* **Information supplied**:
--- begin ---
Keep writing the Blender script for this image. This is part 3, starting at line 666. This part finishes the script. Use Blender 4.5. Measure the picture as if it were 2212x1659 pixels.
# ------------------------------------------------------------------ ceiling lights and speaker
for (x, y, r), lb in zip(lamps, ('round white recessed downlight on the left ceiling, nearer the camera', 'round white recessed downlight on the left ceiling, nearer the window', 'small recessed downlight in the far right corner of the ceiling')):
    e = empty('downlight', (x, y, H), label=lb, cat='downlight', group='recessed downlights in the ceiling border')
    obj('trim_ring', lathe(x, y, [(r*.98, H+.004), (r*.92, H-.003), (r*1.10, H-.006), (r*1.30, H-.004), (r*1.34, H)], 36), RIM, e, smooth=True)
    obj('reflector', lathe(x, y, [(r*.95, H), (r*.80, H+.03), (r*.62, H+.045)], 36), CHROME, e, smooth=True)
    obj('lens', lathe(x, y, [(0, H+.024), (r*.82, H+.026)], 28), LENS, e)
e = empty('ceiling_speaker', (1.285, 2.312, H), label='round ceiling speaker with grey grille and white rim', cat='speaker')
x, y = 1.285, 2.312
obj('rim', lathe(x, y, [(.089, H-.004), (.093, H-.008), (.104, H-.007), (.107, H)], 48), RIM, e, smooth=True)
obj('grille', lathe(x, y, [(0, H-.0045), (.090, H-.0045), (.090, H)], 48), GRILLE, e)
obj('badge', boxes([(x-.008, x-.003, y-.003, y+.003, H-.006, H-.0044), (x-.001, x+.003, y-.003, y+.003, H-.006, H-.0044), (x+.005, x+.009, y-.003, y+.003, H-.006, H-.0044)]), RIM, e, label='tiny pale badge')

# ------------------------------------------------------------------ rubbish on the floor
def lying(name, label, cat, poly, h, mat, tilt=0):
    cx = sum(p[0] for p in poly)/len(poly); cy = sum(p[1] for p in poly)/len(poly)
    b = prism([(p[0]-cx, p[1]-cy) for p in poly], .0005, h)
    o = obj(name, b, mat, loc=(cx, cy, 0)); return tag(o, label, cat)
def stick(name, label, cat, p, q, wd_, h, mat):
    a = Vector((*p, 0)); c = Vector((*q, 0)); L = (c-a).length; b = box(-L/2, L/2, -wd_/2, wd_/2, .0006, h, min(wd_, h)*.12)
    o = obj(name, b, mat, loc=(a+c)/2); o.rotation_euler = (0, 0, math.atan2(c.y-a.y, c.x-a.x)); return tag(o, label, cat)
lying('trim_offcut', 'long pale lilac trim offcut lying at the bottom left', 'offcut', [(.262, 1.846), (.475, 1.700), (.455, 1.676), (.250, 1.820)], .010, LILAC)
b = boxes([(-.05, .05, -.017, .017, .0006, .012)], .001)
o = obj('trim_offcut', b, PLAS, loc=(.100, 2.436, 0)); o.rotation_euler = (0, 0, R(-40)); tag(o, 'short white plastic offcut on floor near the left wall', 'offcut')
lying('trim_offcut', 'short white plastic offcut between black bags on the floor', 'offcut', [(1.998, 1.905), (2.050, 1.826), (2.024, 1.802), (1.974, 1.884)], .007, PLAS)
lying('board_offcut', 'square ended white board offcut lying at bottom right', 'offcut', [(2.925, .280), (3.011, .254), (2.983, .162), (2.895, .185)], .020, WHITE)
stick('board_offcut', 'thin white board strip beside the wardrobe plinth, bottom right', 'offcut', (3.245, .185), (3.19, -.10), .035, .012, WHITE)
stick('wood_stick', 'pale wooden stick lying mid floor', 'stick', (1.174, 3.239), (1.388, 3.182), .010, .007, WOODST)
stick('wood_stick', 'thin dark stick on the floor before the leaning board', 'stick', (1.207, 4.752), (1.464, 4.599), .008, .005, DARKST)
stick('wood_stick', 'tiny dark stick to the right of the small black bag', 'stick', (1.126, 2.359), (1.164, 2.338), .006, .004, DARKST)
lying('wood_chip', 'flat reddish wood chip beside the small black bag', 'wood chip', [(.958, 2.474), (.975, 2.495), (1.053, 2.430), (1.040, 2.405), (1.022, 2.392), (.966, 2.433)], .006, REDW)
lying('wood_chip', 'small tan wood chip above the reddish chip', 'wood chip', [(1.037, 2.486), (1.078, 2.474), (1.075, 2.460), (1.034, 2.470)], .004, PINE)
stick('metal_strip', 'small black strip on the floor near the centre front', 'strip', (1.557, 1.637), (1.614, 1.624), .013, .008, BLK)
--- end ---
* **Objective**: Reproduce the material verbatim, line by line.

* **Complete output**:
Keep writing the Blender script for this image. This is part 3, starting at line 666. This part finishes the script. Use Blender 4.5. Measure the picture as if it were 2212x1659 pixels.
# ------------------------------------------------------------------ ceiling lights and speaker
for (x, y, r), lb in zip(lamps, ('round white recessed downlight on the left ceiling, nearer the camera', 'round white recessed downlight on the left ceiling, nearer the window', 'small recessed downlight in the far right corner of the ceiling')):
    e = empty('downlight', (x, y, H), label=lb, cat='downlight', group='recessed downlights in the ceiling border')
    obj('trim_ring', lathe(x, y, [(r*.98, H+.004), (r*.92, H-.003), (r*1.10, H-.006), (r*1.30, H-.004), (r*1.34, H)], 36), RIM, e, smooth=True)
    obj('reflector', lathe(x, y, [(r*.95, H), (r*.80, H+.03), (r*.62, H+.045)], 36), CHROME, e, smooth=True)
    obj('lens', lathe(x, y, [(0, H+.024), (r*.82, H+.026)], 28), LENS, e)
e = empty('ceiling_speaker', (1.285, 2.312, H), label='round ceiling speaker with grey grille and white rim', cat='speaker')
x, y = 1.285, 2.312
obj('rim', lathe(x, y, [(.089, H-.004), (.093, H-.008), (.104, H-.007), (.107, H)], 48), RIM, e, smooth=True)
obj('grille', lathe(x, y, [(0, H-.0045), (.090, H-.0045), (.090, H)], 48), GRILLE, e)
obj('badge', boxes([(x-.008, x-.003, y-.003, y+.003, H-.006, H-.0044), (x-.001, x+.003, y-.003, y+.003, H-.006, H-.0044), (x+.005, x+.009, y-.003, y+.003, H-.006, H-.0044)]), RIM, e, label='tiny pale badge')

# ------------------------------------------------------------------ rubbish on the floor
def lying(name, label, cat, poly, h, mat, tilt=0):
    cx = sum(p[0] for p in poly)/len(poly); cy = sum(p[1] for p in poly)/len(poly)
    b = prism([(p[0]-cx, p[1]-cy) for p in poly], .0005, h)
    o = obj(name, b, mat, loc=(cx, cy, 0)); return tag(o, label, cat)
def stick(name, label, cat, p, q, wd_, h, mat):
    a = Vector((*p, 0)); c = Vector((*q, 0)); L = (c-a).length; b = box(-L/2, L/2, -wd_/2, wd_/2, .0006, h, min(wd_, h)*.12)
    o = obj(name, b, mat, loc=(a+c)/2); o.rotation_euler = (0, 0, math.atan2(c.y-a.y, c.x-a.x)); return tag(o, label, cat)
lying('trim_offcut', 'long pale lilac trim offcut lying at the bottom left', 'offcut', [(.262, 1.846), (.475, 1.700), (.455, 1.676), (.250, 1.820)], .010, LILAC)
b = boxes([(-.05, .05, -.017, .017, .0006, .012)], .001)
o = obj('trim_offcut', b, PLAS, loc=(.100, 2.436, 0)); o.rotation_euler = (0, 0, R(-40)); tag(o, 'short white plastic offcut on floor near the left wall', 'offcut')
lying('trim_offcut', 'short white plastic offcut between black bags on the floor', 'offcut', [(1.998, 1.905), (2.050, 1.826), (2.024, 1.802), (1.974, 1.884)], .007, PLAS)
lying('board_offcut', 'square ended white board offcut lying at bottom right', 'offcut', [(2.925, .280), (3.011, .254), (2.983, .162), (2.895, .185)], .020, WHITE)
stick('board_offcut', 'thin white board strip beside the wardrobe plinth, bottom right', 'offcut', (3.245, .185), (3.19, -.10), .035, .012, WHITE)
stick('wood_stick', 'pale wooden stick lying mid floor', 'stick', (1.174, 3.239), (1.388, 3.182), .010, .007, WOODST)
stick('wood_stick', 'thin dark stick on the floor before the leaning board', 'stick', (1.207, 4.752), (1.464, 4.599), .008, .005, DARKST)
stick('wood_stick', 'tiny dark stick to the right of the small black bag', 'stick', (1.126, 2.359), (1.164, 2.338), .006, .004, DARKST)
lying('wood_chip', 'flat reddish wood chip beside the small black bag', 'wood chip', [(.958, 2.474), (.975, 2.495), (1.053, 2.430), (1.040, 2.405), (1.022, 2.392), (.966, 2.433)], .006, REDW)
lying('wood_chip', 'small tan wood chip above the reddish chip', 'wood chip', [(1.037, 2.486), (1.078, 2.474), (1.075, 2.460), (1.034, 2.470)], .004, PINE)
stick('metal_strip', 'small black strip on the floor near the centre front', 'strip', (1.557, 1.637), (1.614, 1.624), .013, .008, BLK)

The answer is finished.